_EXTRACTED ENTRIES:_
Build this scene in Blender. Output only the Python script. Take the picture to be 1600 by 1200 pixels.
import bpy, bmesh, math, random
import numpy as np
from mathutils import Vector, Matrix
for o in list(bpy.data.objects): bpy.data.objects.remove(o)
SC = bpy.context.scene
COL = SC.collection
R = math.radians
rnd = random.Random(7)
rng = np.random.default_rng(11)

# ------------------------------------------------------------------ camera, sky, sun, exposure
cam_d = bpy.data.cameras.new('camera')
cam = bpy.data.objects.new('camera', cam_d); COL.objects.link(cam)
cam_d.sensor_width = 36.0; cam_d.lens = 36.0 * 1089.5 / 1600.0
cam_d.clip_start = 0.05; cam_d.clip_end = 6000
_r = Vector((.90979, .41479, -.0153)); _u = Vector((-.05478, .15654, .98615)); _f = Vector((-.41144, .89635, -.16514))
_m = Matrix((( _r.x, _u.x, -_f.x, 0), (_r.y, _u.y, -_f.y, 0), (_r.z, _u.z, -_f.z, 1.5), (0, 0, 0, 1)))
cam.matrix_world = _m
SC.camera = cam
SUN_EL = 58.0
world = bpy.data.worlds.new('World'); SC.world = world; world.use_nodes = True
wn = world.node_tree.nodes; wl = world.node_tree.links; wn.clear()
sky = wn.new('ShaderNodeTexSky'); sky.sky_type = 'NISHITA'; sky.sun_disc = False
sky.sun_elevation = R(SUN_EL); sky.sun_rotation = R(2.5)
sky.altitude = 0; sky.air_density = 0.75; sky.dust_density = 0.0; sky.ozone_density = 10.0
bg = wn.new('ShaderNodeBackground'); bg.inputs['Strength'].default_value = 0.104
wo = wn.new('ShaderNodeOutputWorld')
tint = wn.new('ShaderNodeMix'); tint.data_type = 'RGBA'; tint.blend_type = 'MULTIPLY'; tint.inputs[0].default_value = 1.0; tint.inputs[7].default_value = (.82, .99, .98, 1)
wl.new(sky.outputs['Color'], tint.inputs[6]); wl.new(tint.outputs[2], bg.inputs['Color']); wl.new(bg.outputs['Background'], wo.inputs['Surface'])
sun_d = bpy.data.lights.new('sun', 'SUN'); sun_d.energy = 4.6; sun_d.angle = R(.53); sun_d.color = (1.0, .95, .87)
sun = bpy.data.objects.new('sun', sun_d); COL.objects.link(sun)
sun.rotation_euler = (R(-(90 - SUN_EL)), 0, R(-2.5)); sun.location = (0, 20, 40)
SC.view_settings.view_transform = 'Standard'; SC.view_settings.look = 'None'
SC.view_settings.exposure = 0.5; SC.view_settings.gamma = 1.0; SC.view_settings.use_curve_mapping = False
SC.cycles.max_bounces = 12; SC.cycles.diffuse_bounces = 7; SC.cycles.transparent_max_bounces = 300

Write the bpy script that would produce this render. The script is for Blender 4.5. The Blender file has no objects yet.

_WHAT YOU WILL DO:_
Return every record, word for word.

_WRITTEN REPLY:_
Build this scene in Blender. Output only the Python script. Take the picture to be 1600 by 1200 pixels.
import bpy, bmesh, math, random
import numpy as np
from mathutils import Vector, Matrix
for o in list(bpy.data.objects): bpy.data.objects.remove(o)
SC = bpy.context.scene
COL = SC.collection
R = math.radians
rnd = random.Random(7)
rng = np.random.default_rng(11)

# ------------------------------------------------------------------ camera, sky, sun, exposure
cam_d = bpy.data.cameras.new('camera')
cam = bpy.data.objects.new('camera', cam_d); COL.objects.link(cam)
cam_d.sensor_width = 36.0; cam_d.lens = 36.0 * 1089.5 / 1600.0
cam_d.clip_start = 0.05; cam_d.clip_end = 6000
_r = Vector((.90979, .41479, -.0153)); _u = Vector((-.05478, .15654, .98615)); _f = Vector((-.41144, .89635, -.16514))
_m = Matrix((( _r.x, _u.x, -_f.x, 0), (_r.y, _u.y, -_f.y, 0), (_r.z, _u.z, -_f.z, 1.5), (0, 0, 0, 1)))
cam.matrix_world = _m
SC.camera = cam
SUN_EL = 58.0
world = bpy.data.worlds.new('World'); SC.world = world; world.use_nodes = True
wn = world.node_tree.nodes; wl = world.node_tree.links; wn.clear()
sky = wn.new('ShaderNodeTexSky'); sky.sky_type = 'NISHITA'; sky.sun_disc = False
sky.sun_elevation = R(SUN_EL); sky.sun_rotation = R(2.5)
sky.altitude = 0; sky.air_density = 0.75; sky.dust_density = 0.0; sky.ozone_density = 10.0
bg = wn.new('ShaderNodeBackground'); bg.inputs['Strength'].default_value = 0.104
wo = wn.new('ShaderNodeOutputWorld')
tint = wn.new('ShaderNodeMix'); tint.data_type = 'RGBA'; tint.blend_type = 'MULTIPLY'; tint.inputs[0].default_value = 1.0; tint.inputs[7].default_value = (.82, .99, .98, 1)
wl.new(sky.outputs['Color'], tint.inputs[6]); wl.new(tint.outputs[2], bg.inputs['Color']); wl.new(bg.outputs['Background'], wo.inputs['Surface'])
sun_d = bpy.data.lights.new('sun', 'SUN'); sun_d.energy = 4.6; sun_d.angle = R(.53); sun_d.color = (1.0, .95, .87)
sun = bpy.data.objects.new('sun', sun_d); COL.objects.link(sun)
sun.rotation_euler = (R(-(90 - SUN_EL)), 0, R(-2.5)); sun.location = (0, 20, 40)
SC.view_settings.view_transform = 'Standard'; SC.view_settings.look = 'None'
SC.view_settings.exposure = 0.5; SC.view_settings.gamma = 1.0; SC.view_settings.use_curve_mapping = False
SC.cycles.max_bounces = 12; SC.cycles.diffuse_bounces = 7; SC.cycles.transparent_max_bounces = 300

Write the bpy script that would produce this render. The script is for Blender 4.5. The Blender file has no objects yet.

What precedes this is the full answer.